**Your instructions**
Transcribe the material verbatim in full; the pictures do not belong in the copy.

**Dataset content**
****
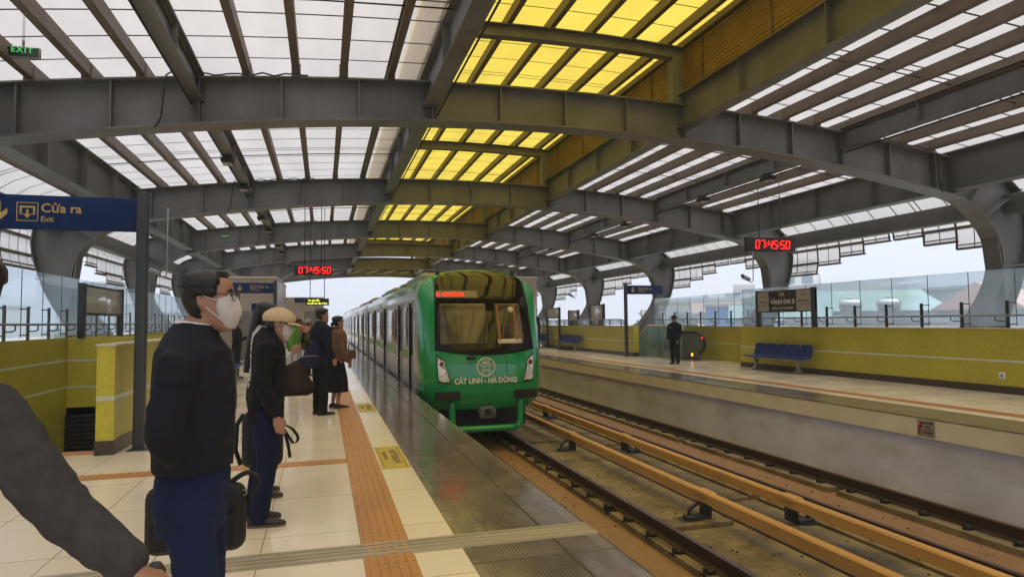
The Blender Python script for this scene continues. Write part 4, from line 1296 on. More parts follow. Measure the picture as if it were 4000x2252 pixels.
patch(c_(.25), lambda z: .86 - .03 * (z - 1), c_(1.03), c_(1.90), .0165).build("cab_window", [M_cabglass], tr)
M_orange = mat("orange_grab_rail", (.45, .14, .03), .4)
for x in (.29, .68): patch(c_(x), c_(x + .035), c_(1.1), c_(1.86), .0185, 2, 10).build("grab_rail", [M_orange], tr)
patch(c_(.26), c_(.80), c_(1.035), c_(1.13), .0185, 10, 4).build("cab_desk", [M_cap], tr)
q = MB(); q.loft([[cabP(.62 + r_ * cos(a), 1.77 + r_ * sin(a), o_) for a in [2 * pi * j / 20 for j in range(20)]] for r_, o_ in ((.065, .016), (.06, .020), (.02, .0205))]); q.build("cab_dial", [M_cap], tr)
patch(c_(-1.0), c_(-.08), c_(2.035), c_(2.19), .0165).build("display_strip", [mat("display_beige", (.20, .16, .12), .3)], tr)
text("display_text", "n station", .15, M_led, tr, face_m(cabP(-.70, 2.112, .022), cabP(-.42, 2.112) - cabP(-.98, 2.112), cabP(-.7, 2.17) - cabP(-.7, 2.05)), .006, width=.60)
# wiper
w0, w1 = cabP(-.36, .77, .05), cabP(.0, 1.43, .04)
q = MB(); q.tube([w0, w0.lerp(w1, .5) + Vector((0, -.02, 0)), w1], .012, 6); q.tube([cabP(-.06, 1.05, .035), w1, cabP(.03, 1.6, .035)], .01, 6); q.rbox(w0.x - .09, w0.x + .09, w0.y - .03, w0.y + .03, w0.z - .05, w0.z + .02, .015)
q.build("wiper", [M_dark], tr)
# seams on the green front
q = MB()
for pts in ([(.42, .76), (.42, .19)], [(.42, .19), (1.12, .21)], [(1.12, .21), (1.2, .95)]):
    a, b = pts
    L_ = [cabP(a[0] + (b[0] - a[0]) * k / 8, a[1] + (b[1] - a[1]) * k / 8, .003) for k in range(9)]
    q.tube(L_, .005, 4)
q.build("panel_seam", [M_under], tr)
# headlights
M_chrome = mat("lamp_reflector", (.85, .80, .66), .2, .7, .1, 8)
M_lens = mat("lamp_lens", (.8, .8, .78), .08, .5)
M_redlens = mat("red_lamp_lens", (.16, .03, .02), .1)
for s in (-1, 1):
    quadp = [(1.06, .79), (.92, .69), (.80, .235), (1.03, .275)]
    def hp(grow, off):
        cxh, czh = .955, .5; nn = 8; out_ = []
        for (a, b) in zip(quadp, quadp[1:] + quadp[:1]):
            for k in range(nn):
                x = a[0] + (b[0] - a[0]) * k / nn; z = a[1] + (b[1] - a[1]) * k / nn
                out_.append(cabP(s * (cxh + (x - cxh) * grow), czh + (z - czh) * grow, off))
        return out_
    q = MB(); q.loft([hp(1.12, -.01), hp(1.12, .010), hp(1.0, .012)], 1, True, False); q.loft([hp(.99, .008), hp(.97, .016)], 0, True, False)
    hd = q.build("headlight", [M_chrome, M_black_gloss], tr)
    for x, z, r_, mm in ((.97, .63, .055, M_redlens), (.955, .47, .055, M_lens), (.93, .335, .07, M_lens)):
        c = cabP(s * x, z, .03)
        q = MB(); q.disc((c.x, c.y, c.z), r_, 'y', 20, 0, 0, .012); q.disc((c.x, c.y - .004, c.z), r_ + .012, 'y', 20, 1, r_, .012)
        o = q.build("lamp", [mm, M_chrome], hd)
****
**Task solution**
The Blender Python script for this scene continues. Write part 4, from line 1296 on. More parts follow. Measure the picture as if it were 4000x2252 pixels.
patch(c_(.25), lambda z: .86 - .03 * (z - 1), c_(1.03), c_(1.90), .0165).build("cab_window", [M_cabglass], tr)
M_orange = mat("orange_grab_rail", (.45, .14, .03), .4)
for x in (.29, .68): patch(c_(x), c_(x + .035), c_(1.1), c_(1.86), .0185, 2, 10).build("grab_rail", [M_orange], tr)
patch(c_(.26), c_(.80), c_(1.035), c_(1.13), .0185, 10, 4).build("cab_desk", [M_cap], tr)
q = MB(); q.loft([[cabP(.62 + r_ * cos(a), 1.77 + r_ * sin(a), o_) for a in [2 * pi * j / 20 for j in range(20)]] for r_, o_ in ((.065, .016), (.06, .020), (.02, .0205))]); q.build("cab_dial", [M_cap], tr)
patch(c_(-1.0), c_(-.08), c_(2.035), c_(2.19), .0165).build("display_strip", [mat("display_beige", (.20, .16, .12), .3)], tr)
text("display_text", "n station", .15, M_led, tr, face_m(cabP(-.70, 2.112, .022), cabP(-.42, 2.112) - cabP(-.98, 2.112), cabP(-.7, 2.17) - cabP(-.7, 2.05)), .006, width=.60)
# wiper
w0, w1 = cabP(-.36, .77, .05), cabP(.0, 1.43, .04)
q = MB(); q.tube([w0, w0.lerp(w1, .5) + Vector((0, -.02, 0)), w1], .012, 6); q.tube([cabP(-.06, 1.05, .035), w1, cabP(.03, 1.6, .035)], .01, 6); q.rbox(w0.x - .09, w0.x + .09, w0.y - .03, w0.y + .03, w0.z - .05, w0.z + .02, .015)
q.build("wiper", [M_dark], tr)
# seams on the green front
q = MB()
for pts in ([(.42, .76), (.42, .19)], [(.42, .19), (1.12, .21)], [(1.12, .21), (1.2, .95)]):
    a, b = pts
    L_ = [cabP(a[0] + (b[0] - a[0]) * k / 8, a[1] + (b[1] - a[1]) * k / 8, .003) for k in range(9)]
    q.tube(L_, .005, 4)
q.build("panel_seam", [M_under], tr)
# headlights
M_chrome = mat("lamp_reflector", (.85, .80, .66), .2, .7, .1, 8)
M_lens = mat("lamp_lens", (.8, .8, .78), .08, .5)
M_redlens = mat("red_lamp_lens", (.16, .03, .02), .1)
for s in (-1, 1):
    quadp = [(1.06, .79), (.92, .69), (.80, .235), (1.03, .275)]
    def hp(grow, off):
        cxh, czh = .955, .5; nn = 8; out_ = []
        for (a, b) in zip(quadp, quadp[1:] + quadp[:1]):
            for k in range(nn):
                x = a[0] + (b[0] - a[0]) * k / nn; z = a[1] + (b[1] - a[1]) * k / nn
                out_.append(cabP(s * (cxh + (x - cxh) * grow), czh + (z - czh) * grow, off))
        return out_
    q = MB(); q.loft([hp(1.12, -.01), hp(1.12, .010), hp(1.0, .012)], 1, True, False); q.loft([hp(.99, .008), hp(.97, .016)], 0, True, False)
    hd = q.build("headlight", [M_chrome, M_black_gloss], tr)
    for x, z, r_, mm in ((.97, .63, .055, M_redlens), (.955, .47, .055, M_lens), (.93, .335, .07, M_lens)):
        c = cabP(s * x, z, .03)
        q = MB(); q.disc((c.x, c.y, c.z), r_, 'y', 20, 0, 0, .012); q.disc((c.x, c.y - .004, c.z), r_ + .012, 'y', 20, 1, r_, .012)
        o = q.build("lamp", [mm, M_chrome], hd)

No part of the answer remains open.